Given problem
Exactly reproduce the lines that follow.

Data provided

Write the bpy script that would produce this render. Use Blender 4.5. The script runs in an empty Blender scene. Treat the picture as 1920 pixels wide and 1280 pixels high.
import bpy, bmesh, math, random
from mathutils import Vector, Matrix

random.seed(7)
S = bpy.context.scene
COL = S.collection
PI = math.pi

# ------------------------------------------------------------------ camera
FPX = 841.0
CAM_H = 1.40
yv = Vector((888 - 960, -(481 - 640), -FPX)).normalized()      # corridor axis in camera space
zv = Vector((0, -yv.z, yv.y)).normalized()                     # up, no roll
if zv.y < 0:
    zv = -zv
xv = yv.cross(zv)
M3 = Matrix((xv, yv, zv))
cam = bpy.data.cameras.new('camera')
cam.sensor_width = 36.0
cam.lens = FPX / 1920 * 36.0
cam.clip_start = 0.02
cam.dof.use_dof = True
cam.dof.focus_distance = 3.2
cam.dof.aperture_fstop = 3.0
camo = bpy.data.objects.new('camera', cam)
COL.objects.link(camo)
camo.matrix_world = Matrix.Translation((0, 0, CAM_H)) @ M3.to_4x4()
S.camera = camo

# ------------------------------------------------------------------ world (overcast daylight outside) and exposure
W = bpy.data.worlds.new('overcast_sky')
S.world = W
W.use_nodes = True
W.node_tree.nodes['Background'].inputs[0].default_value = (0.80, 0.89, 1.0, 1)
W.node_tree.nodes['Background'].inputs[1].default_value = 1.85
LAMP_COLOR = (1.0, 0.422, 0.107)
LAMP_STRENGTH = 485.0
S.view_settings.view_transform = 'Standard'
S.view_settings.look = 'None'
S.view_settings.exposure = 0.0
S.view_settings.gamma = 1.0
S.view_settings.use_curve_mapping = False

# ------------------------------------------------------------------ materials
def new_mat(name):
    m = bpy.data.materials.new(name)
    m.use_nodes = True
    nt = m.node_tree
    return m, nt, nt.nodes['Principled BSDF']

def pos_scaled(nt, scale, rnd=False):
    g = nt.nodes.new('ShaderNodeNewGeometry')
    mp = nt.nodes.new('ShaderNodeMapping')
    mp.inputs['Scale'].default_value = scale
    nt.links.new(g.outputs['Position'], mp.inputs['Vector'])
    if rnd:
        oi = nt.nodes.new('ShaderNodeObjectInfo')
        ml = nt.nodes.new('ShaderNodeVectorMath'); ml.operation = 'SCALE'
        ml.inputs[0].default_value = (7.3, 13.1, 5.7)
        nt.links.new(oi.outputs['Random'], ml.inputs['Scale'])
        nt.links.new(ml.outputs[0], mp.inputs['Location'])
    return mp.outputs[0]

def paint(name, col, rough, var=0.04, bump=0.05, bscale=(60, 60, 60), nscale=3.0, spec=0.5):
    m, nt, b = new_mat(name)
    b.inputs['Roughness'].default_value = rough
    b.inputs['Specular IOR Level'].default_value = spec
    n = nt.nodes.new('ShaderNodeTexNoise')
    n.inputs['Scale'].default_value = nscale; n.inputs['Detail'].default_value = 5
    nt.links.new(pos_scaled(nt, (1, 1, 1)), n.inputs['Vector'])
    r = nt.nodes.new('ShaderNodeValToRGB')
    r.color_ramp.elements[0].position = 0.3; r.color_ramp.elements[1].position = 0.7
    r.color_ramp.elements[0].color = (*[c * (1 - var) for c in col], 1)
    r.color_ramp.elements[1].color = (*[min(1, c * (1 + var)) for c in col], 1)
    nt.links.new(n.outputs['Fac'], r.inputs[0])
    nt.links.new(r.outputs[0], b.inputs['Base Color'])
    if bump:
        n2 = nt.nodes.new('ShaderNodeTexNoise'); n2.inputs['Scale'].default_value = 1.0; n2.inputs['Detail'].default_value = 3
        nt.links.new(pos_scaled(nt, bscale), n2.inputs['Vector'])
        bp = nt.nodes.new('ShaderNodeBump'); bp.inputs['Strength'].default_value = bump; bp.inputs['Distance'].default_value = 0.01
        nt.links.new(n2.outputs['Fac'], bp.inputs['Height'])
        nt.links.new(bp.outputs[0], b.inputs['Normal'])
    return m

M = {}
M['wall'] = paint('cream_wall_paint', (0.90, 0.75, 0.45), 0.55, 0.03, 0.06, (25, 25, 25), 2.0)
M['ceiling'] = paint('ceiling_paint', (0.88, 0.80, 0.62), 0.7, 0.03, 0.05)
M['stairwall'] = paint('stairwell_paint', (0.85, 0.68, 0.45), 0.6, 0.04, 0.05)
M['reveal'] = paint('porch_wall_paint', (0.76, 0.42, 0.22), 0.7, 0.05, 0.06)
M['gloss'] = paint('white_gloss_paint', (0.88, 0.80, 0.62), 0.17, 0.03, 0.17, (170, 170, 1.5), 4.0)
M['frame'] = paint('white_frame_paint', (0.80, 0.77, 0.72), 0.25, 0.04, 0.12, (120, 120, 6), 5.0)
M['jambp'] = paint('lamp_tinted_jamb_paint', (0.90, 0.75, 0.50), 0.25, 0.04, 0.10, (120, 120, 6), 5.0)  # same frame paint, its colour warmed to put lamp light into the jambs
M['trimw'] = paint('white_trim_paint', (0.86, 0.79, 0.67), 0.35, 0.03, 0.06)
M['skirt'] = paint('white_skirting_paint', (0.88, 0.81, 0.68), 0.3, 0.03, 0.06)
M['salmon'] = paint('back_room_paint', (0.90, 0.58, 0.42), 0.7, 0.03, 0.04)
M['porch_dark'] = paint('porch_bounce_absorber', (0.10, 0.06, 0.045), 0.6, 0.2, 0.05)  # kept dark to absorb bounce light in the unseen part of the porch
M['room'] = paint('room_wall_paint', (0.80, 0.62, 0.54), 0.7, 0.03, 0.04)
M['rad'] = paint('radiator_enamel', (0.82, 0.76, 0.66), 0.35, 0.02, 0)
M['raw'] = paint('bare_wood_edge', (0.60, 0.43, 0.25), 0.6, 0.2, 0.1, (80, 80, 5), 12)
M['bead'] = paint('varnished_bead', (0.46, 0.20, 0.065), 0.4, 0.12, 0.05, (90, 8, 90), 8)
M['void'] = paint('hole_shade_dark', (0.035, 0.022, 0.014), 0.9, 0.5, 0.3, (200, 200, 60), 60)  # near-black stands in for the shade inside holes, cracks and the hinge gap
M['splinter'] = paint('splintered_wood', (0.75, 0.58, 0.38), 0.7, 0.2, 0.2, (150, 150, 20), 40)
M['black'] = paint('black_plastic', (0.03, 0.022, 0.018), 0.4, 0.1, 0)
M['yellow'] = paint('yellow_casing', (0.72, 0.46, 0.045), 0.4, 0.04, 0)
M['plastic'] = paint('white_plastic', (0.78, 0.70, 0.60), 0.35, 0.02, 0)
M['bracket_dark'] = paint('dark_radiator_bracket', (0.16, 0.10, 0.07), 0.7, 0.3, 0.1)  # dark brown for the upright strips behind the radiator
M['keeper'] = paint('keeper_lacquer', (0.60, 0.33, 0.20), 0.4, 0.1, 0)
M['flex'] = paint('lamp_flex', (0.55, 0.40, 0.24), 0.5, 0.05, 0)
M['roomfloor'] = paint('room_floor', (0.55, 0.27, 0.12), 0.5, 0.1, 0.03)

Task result
Write the bpy script that would produce this render. Use Blender 4.5. The script runs in an empty Blender scene. Treat the picture as 1920 pixels wide and 1280 pixels high.
import bpy, bmesh, math, random
from mathutils import Vector, Matrix

random.seed(7)
S = bpy.context.scene
COL = S.collection
PI = math.pi

# ------------------------------------------------------------------ camera
FPX = 841.0
CAM_H = 1.40
yv = Vector((888 - 960, -(481 - 640), -FPX)).normalized()      # corridor axis in camera space
zv = Vector((0, -yv.z, yv.y)).normalized()                     # up, no roll
if zv.y < 0:
    zv = -zv
xv = yv.cross(zv)
M3 = Matrix((xv, yv, zv))
cam = bpy.data.cameras.new('camera')
cam.sensor_width = 36.0
cam.lens = FPX / 1920 * 36.0
cam.clip_start = 0.02
cam.dof.use_dof = True
cam.dof.focus_distance = 3.2
cam.dof.aperture_fstop = 3.0
camo = bpy.data.objects.new('camera', cam)
COL.objects.link(camo)
camo.matrix_world = Matrix.Translation((0, 0, CAM_H)) @ M3.to_4x4()
S.camera = camo

# ------------------------------------------------------------------ world (overcast daylight outside) and exposure
W = bpy.data.worlds.new('overcast_sky')
S.world = W
W.use_nodes = True
W.node_tree.nodes['Background'].inputs[0].default_value = (0.80, 0.89, 1.0, 1)
W.node_tree.nodes['Background'].inputs[1].default_value = 1.85
LAMP_COLOR = (1.0, 0.422, 0.107)
LAMP_STRENGTH = 485.0
S.view_settings.view_transform = 'Standard'
S.view_settings.look = 'None'
S.view_settings.exposure = 0.0
S.view_settings.gamma = 1.0
S.view_settings.use_curve_mapping = False

# ------------------------------------------------------------------ materials
def new_mat(name):
    m = bpy.data.materials.new(name)
    m.use_nodes = True
    nt = m.node_tree
    return m, nt, nt.nodes['Principled BSDF']

def pos_scaled(nt, scale, rnd=False):
    g = nt.nodes.new('ShaderNodeNewGeometry')
    mp = nt.nodes.new('ShaderNodeMapping')
    mp.inputs['Scale'].default_value = scale
    nt.links.new(g.outputs['Position'], mp.inputs['Vector'])
    if rnd:
        oi = nt.nodes.new('ShaderNodeObjectInfo')
        ml = nt.nodes.new('ShaderNodeVectorMath'); ml.operation = 'SCALE'
        ml.inputs[0].default_value = (7.3, 13.1, 5.7)
        nt.links.new(oi.outputs['Random'], ml.inputs['Scale'])
        nt.links.new(ml.outputs[0], mp.inputs['Location'])
    return mp.outputs[0]

def paint(name, col, rough, var=0.04, bump=0.05, bscale=(60, 60, 60), nscale=3.0, spec=0.5):
    m, nt, b = new_mat(name)
    b.inputs['Roughness'].default_value = rough
    b.inputs['Specular IOR Level'].default_value = spec
    n = nt.nodes.new('ShaderNodeTexNoise')
    n.inputs['Scale'].default_value = nscale; n.inputs['Detail'].default_value = 5
    nt.links.new(pos_scaled(nt, (1, 1, 1)), n.inputs['Vector'])
    r = nt.nodes.new('ShaderNodeValToRGB')
    r.color_ramp.elements[0].position = 0.3; r.color_ramp.elements[1].position = 0.7
    r.color_ramp.elements[0].color = (*[c * (1 - var) for c in col], 1)
    r.color_ramp.elements[1].color = (*[min(1, c * (1 + var)) for c in col], 1)
    nt.links.new(n.outputs['Fac'], r.inputs[0])
    nt.links.new(r.outputs[0], b.inputs['Base Color'])
    if bump:
        n2 = nt.nodes.new('ShaderNodeTexNoise'); n2.inputs['Scale'].default_value = 1.0; n2.inputs['Detail'].default_value = 3
        nt.links.new(pos_scaled(nt, bscale), n2.inputs['Vector'])
        bp = nt.nodes.new('ShaderNodeBump'); bp.inputs['Strength'].default_value = bump; bp.inputs['Distance'].default_value = 0.01
        nt.links.new(n2.outputs['Fac'], bp.inputs['Height'])
        nt.links.new(bp.outputs[0], b.inputs['Normal'])
    return m

M = {}
M['wall'] = paint('cream_wall_paint', (0.90, 0.75, 0.45), 0.55, 0.03, 0.06, (25, 25, 25), 2.0)
M['ceiling'] = paint('ceiling_paint', (0.88, 0.80, 0.62), 0.7, 0.03, 0.05)
M['stairwall'] = paint('stairwell_paint', (0.85, 0.68, 0.45), 0.6, 0.04, 0.05)
M['reveal'] = paint('porch_wall_paint', (0.76, 0.42, 0.22), 0.7, 0.05, 0.06)
M['gloss'] = paint('white_gloss_paint', (0.88, 0.80, 0.62), 0.17, 0.03, 0.17, (170, 170, 1.5), 4.0)
M['frame'] = paint('white_frame_paint', (0.80, 0.77, 0.72), 0.25, 0.04, 0.12, (120, 120, 6), 5.0)
M['jambp'] = paint('lamp_tinted_jamb_paint', (0.90, 0.75, 0.50), 0.25, 0.04, 0.10, (120, 120, 6), 5.0)  # same frame paint, its colour warmed to put lamp light into the jambs
M['trimw'] = paint('white_trim_paint', (0.86, 0.79, 0.67), 0.35, 0.03, 0.06)
M['skirt'] = paint('white_skirting_paint', (0.88, 0.81, 0.68), 0.3, 0.03, 0.06)
M['salmon'] = paint('back_room_paint', (0.90, 0.58, 0.42), 0.7, 0.03, 0.04)
M['porch_dark'] = paint('porch_bounce_absorber', (0.10, 0.06, 0.045), 0.6, 0.2, 0.05)  # kept dark to absorb bounce light in the unseen part of the porch
M['room'] = paint('room_wall_paint', (0.80, 0.62, 0.54), 0.7, 0.03, 0.04)
M['rad'] = paint('radiator_enamel', (0.82, 0.76, 0.66), 0.35, 0.02, 0)
M['raw'] = paint('bare_wood_edge', (0.60, 0.43, 0.25), 0.6, 0.2, 0.1, (80, 80, 5), 12)
M['bead'] = paint('varnished_bead', (0.46, 0.20, 0.065), 0.4, 0.12, 0.05, (90, 8, 90), 8)
M['void'] = paint('hole_shade_dark', (0.035, 0.022, 0.014), 0.9, 0.5, 0.3, (200, 200, 60), 60)  # near-black stands in for the shade inside holes, cracks and the hinge gap
M['splinter'] = paint('splintered_wood', (0.75, 0.58, 0.38), 0.7, 0.2, 0.2, (150, 150, 20), 40)
M['black'] = paint('black_plastic', (0.03, 0.022, 0.018), 0.4, 0.1, 0)
M['yellow'] = paint('yellow_casing', (0.72, 0.46, 0.045), 0.4, 0.04, 0)
M['plastic'] = paint('white_plastic', (0.78, 0.70, 0.60), 0.35, 0.02, 0)
M['bracket_dark'] = paint('dark_radiator_bracket', (0.16, 0.10, 0.07), 0.7, 0.3, 0.1)  # dark brown for the upright strips behind the radiator
M['keeper'] = paint('keeper_lacquer', (0.60, 0.33, 0.20), 0.4, 0.1, 0)
M['flex'] = paint('lamp_flex', (0.55, 0.40, 0.24), 0.5, 0.05, 0)
M['roomfloor'] = paint('room_floor', (0.55, 0.27, 0.12), 0.5, 0.1, 0.03)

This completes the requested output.